Não à toa foi instituído o RSC que, em última análise, representa um entendimento consensual das dificuldades presentes no Ensino Básico, Técnico e Tecnológico no que se refere à capacitação docente, buscando contemplar o direito de paridade remuneratória entre os docentes das IFEs
Queremos ainda expressar, mesmo não estando presentes na reformulação da carreira EBTT, o orgulho que sentimos ao constatar que a implantação de mecanismos de estímulos à capacitação docente mudou significativamente o perfil acadêmico dos professores do CAp - UFRJ. Segundo Carvalho (2025), o corpo docente atual do CAp, composto por 98 professores, chegou, em 2024, ao número de 65 doutores, 17 doutorandos e 15 mestres.

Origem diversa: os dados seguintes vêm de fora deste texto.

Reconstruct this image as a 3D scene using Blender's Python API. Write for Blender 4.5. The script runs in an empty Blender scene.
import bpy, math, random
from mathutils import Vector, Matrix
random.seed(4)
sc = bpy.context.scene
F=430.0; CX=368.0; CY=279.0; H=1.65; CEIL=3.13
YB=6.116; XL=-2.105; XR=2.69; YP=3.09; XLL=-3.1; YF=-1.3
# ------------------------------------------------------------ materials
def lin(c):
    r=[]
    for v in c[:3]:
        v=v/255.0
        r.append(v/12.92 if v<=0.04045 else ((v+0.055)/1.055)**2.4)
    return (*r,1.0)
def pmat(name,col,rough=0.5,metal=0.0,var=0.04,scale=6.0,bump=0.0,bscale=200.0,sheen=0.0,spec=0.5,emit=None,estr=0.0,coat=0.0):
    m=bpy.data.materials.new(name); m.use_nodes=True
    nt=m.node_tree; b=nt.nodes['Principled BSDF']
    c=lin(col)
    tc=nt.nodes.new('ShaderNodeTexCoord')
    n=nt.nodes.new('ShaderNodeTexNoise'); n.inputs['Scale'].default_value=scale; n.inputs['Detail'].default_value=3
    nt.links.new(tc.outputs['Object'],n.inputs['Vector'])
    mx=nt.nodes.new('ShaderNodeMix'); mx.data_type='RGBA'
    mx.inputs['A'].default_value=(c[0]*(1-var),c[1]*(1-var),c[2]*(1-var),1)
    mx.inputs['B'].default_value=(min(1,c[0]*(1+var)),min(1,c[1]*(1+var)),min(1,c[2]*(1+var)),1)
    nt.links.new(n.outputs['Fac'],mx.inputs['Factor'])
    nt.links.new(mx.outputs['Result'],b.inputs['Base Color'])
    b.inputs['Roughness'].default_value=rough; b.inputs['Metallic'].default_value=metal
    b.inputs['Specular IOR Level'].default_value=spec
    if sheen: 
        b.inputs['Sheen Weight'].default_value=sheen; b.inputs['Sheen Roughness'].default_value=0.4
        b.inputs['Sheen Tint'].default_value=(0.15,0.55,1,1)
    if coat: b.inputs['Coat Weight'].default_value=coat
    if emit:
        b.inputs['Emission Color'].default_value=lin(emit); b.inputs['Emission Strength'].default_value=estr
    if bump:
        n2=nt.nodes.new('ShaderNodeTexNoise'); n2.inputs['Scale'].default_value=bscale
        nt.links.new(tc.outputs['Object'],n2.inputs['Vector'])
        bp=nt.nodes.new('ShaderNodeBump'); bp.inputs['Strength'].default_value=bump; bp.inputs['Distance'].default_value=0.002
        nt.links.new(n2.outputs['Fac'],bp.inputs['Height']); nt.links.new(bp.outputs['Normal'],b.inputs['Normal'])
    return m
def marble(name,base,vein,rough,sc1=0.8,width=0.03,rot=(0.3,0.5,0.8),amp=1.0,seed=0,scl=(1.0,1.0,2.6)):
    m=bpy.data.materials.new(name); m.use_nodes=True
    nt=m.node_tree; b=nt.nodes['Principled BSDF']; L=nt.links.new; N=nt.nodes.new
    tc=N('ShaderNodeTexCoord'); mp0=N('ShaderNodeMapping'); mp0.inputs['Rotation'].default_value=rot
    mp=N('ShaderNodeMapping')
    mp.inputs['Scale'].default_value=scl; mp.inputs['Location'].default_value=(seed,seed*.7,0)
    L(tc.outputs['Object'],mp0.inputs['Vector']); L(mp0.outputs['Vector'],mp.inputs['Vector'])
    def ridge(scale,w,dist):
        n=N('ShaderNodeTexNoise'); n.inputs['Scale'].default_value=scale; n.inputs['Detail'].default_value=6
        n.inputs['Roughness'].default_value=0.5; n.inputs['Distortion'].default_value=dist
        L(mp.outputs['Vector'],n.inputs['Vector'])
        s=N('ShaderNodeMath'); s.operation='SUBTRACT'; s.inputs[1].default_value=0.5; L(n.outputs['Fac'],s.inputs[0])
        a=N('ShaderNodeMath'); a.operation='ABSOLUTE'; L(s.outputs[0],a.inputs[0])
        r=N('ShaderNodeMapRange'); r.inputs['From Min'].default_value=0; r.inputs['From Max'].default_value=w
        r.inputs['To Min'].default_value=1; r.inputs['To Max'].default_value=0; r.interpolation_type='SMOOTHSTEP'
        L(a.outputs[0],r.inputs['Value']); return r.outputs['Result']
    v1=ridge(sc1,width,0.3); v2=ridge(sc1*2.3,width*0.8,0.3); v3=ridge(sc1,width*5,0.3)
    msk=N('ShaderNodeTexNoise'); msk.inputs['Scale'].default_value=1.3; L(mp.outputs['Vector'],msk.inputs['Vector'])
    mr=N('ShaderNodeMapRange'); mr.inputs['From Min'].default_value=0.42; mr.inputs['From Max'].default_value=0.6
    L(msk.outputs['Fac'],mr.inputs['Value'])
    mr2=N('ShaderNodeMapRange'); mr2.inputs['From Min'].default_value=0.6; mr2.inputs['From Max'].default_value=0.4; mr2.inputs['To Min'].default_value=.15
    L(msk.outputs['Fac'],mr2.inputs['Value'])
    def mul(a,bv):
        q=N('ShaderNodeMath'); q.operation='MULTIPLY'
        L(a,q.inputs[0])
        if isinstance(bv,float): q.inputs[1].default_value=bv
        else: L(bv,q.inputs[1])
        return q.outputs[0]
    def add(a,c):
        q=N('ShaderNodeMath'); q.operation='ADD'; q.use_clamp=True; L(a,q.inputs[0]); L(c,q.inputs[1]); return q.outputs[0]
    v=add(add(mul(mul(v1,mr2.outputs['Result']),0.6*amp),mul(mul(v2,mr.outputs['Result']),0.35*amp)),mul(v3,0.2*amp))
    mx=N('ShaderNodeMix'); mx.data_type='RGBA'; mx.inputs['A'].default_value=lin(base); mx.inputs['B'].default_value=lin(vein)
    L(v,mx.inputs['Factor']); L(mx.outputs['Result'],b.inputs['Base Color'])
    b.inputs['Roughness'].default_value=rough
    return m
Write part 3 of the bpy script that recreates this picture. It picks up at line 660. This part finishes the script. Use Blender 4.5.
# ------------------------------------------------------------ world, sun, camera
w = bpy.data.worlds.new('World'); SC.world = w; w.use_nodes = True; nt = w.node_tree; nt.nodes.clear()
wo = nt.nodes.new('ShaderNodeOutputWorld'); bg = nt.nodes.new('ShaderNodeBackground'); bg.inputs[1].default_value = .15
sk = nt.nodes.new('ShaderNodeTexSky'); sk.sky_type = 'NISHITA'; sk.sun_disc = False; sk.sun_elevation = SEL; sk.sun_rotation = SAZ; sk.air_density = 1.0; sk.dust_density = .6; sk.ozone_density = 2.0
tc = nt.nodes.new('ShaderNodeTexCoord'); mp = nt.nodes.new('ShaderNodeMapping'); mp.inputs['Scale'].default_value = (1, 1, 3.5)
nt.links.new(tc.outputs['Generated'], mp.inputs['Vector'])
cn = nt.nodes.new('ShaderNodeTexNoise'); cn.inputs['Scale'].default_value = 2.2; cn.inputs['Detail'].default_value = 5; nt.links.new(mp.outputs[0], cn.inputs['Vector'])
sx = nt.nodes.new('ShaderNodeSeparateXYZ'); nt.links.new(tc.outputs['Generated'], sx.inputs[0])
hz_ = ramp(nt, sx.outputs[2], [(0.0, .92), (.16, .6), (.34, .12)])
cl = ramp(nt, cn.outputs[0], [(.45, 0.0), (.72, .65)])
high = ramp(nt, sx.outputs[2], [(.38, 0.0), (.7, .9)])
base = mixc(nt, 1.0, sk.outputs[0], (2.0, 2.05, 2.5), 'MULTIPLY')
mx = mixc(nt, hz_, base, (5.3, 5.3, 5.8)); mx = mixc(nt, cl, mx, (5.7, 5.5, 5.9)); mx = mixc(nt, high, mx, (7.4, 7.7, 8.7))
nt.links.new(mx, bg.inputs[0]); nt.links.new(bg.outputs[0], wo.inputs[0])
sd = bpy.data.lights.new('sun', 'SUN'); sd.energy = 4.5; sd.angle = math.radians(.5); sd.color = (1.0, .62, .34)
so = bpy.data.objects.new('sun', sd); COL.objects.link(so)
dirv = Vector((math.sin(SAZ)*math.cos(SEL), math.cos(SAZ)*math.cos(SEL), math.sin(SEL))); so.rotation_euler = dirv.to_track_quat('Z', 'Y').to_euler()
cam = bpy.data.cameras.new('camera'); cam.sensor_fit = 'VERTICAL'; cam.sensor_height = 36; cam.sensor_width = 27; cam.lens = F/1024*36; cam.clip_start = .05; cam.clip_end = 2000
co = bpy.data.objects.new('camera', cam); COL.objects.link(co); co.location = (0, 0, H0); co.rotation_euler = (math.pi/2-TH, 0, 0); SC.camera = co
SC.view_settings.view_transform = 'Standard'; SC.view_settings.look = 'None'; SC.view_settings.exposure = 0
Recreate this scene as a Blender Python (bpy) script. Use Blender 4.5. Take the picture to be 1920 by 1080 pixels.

Acreditamos firmemente que nosso esforço pedagógico e nossas lutas reivindicatórias contribuíram para a configuração desse novo perfil e, certamente, pavimentaram o caminho que os novos professores estão percorrendo.
Pleitear o RSC representa um ato de extrema coragem e resiliência para nós, professores aposentados, – alguns há mais de 20 anos - na medida em que foi necessário se submeter a um complexo fluxo de procedimentos, que envolveu a elaboração de um memorial descritivo/analítico completo, englobando toda a atuação profissional desenvolvida até o momento da aposentadoria.
O memorial deve percorrer parâmetros pré- estabelecidos e normatizados, tais como, a título de exemplo, o inventário de todas as turmas trabalhadas e licenciandos orientados ao longo dos anos letivos na ativa; projetos de pesquisa e/ou extensão desenvolvidos; cursos de capacitação certificados; atuação em gestão, comissões e representações institucionais; atuação em bancas de seleção; produção de material didático e aplicação de métodos e tecnologias educacionais; artigos e livros publicados e muitos outros itens que justifiquem a solicitação do pleito.
Cada uma das atividades apresentadas no memorial deve ser referendada por documento comprobatório. Tratou-se de tarefa indescritivelmente exaustiva coletar documentos de um período anterior à era digital.
Em seguida, toda a documentação do professor pleiteante segue para a CPPD/EBTT/RSC, instituída no CAp, com vistas a coordenação do processo avaliativo de cada docente, cabendo-lhe o trabalho de formação da banca, composta por 4 avaliadores, sendo dois internos e dois externos.
Esses avaliadores são sorteados pelo SIMEC a partir de uma lista nacional de avaliadores inscritos no sistema. Na prática, a questão da formação das bancas é, segundo esclarecimentos da CPPD/EBTT, altamente problemática porque, na real, os professores que se dispuseram a participar solidariamente da avaliação dos colegas, ao serem sorteados, argumentam sentirem-se sobrecarregados e não se disponibilizam a mais esse trabalho não remunerado.
Segundo a CPPD, este é o principal fator que explica porque, apesar de terem entregues o memorial há cerca de 2 anos, a maior parte dos docentes pleiteantes ainda não teve sua avaliação concluída e encaminhada para homologação pelo Conselho Diretor do CAp, etapa que precede o envio do processo para a PR4.

FORÇA E ENERGIA
A partir deste sucinto relato, é possível entender porque nos sentimos profundamente indignados quando nove companheiros, com o processo avaliativo concluído e enviado para a PR4, não conseguem ter a retribuição por titulação incorporada imediatamente nos seus respectivos proventos.
Carregando dentro de nós a força e a energia oriundas de muita dedicação, estudo e vivência de luta cotidiana na construção de novos e mais democráticos caminhos para o ensino básico, queremos deixar claro que NÃO abdicaremos do direito ao Reconhecimento de nossos Saberes e Competências.